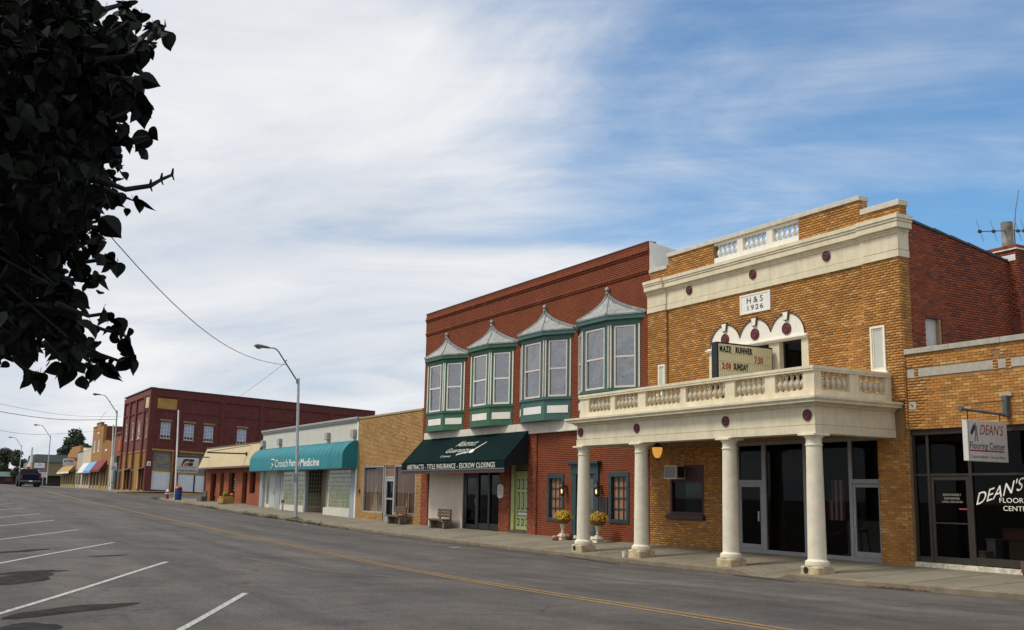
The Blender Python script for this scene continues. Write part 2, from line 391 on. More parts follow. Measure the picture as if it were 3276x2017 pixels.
BLACK = mat('black', (.010, .010, .011), .5, .1)
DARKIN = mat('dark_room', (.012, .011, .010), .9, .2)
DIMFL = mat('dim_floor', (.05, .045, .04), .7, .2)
BRGLS = glassmat('shop_glass', (.93, .94, .93), 1.22)
DKGLS = glassmat('dim_shop_glass', (.58, .60, .60), 1.2)
BAYGL = glassmat('bay_glass', (.70, .70, .70), 3.2, .02, .35)
PANEG = glassmat('sash_glass', (.92, .94, .98), 1.5, .03, .2)
STEEL = mat('galvanised_steel', (.40, .41, .42), .45, .15, 6, metal=.55)
LAMPH = mat('lamp_head_grey', (.13, .14, .14), .5, .2, 8, metal=.2)
WOODW = mat('weathered_timber', (.115, .075, .048), .85, .35, 5, .3, 30, stretch=(1, 6, 6))
WIRE = mat('wire_black', (.03, .03, .035), .6, .1)
CONC = mat('kerb_concrete', (.20, .16, .11), .92, .22, 2.2, .5, 35, streak=.0)
PAINTW = mat('road_white', (.17, .165, .155), .85, .1, 22, col2=(.60, .60, .57))
PAINTWF = mat('road_white_worn', (.20, .195, .185), .85, .35, 9)
PAINTY = mat('road_yellow', (.19, .125, .055), .9, .2, 9, col2=(.34, .20, .055))
RUST = mat('rust', (.12, .05, .03), .9, .3, 9)
STRAW = mat('straw', (.46, .30, .09), .95, .3, 20, .6, 40, stretch=(1, 6, 6))
LEAFG = mat('weed_green', (.07, .10, .03), .8, .3, 9)
# ------------------------------------------------------------------ ground shape (metres; z = 0 is the pavement at the theatre wall)
gP = [(-3000, 1.2), (-500, 1.2), (-400, 1.35), (-260, 1.45), (-198, 1.43), (-171, 1.30), (-149, 1.22), (-131, 1.09), (-123, .98), (-100, .555), (-89, .355), (-81, .22), (-70, -.02), (-60, -.15), (-54.5, -.25), (-43, -.35), (-30, -.40), (-20, -.36), (-16.5, -.31), (-13, -.24), (0, -.1), (60, 0), (3000, 0)]
cP = [(-3000, 1.2), (-500, 1.2), (-400, 1.4), (-260, 1.52), (-200, 1.62), (-170, 1.68), (-150, 1.67), (-130, 1.57), (-115, 1.37), (-101, 1.11), (-94, .94), (-84.5, .755), (-74, .57), (-62, .39), (-53, .24), (-44, .11), (-36, -.02), (-31, -.075), (-27, -.14), (-23, -.18), (-20, -.18), (-15, -.14), (-11, -.10), (0, -.05), (60, 0), (3000, 0)]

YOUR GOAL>
Without any pictures, reproduce the lines from the first one in the material through the line that has "DARKIN = mat('dark_room', (.012, .011, .010), .9, .2)", exactly as they appear.

EXERCISE RESPONSE>
The Blender Python script for this scene continues. Write part 2, from line 391 on. More parts follow. Measure the picture as if it were 3276x2017 pixels.
BLACK = mat('black', (.010, .010, .011), .5, .1)
DARKIN = mat('dark_room', (.012, .011, .010), .9, .2)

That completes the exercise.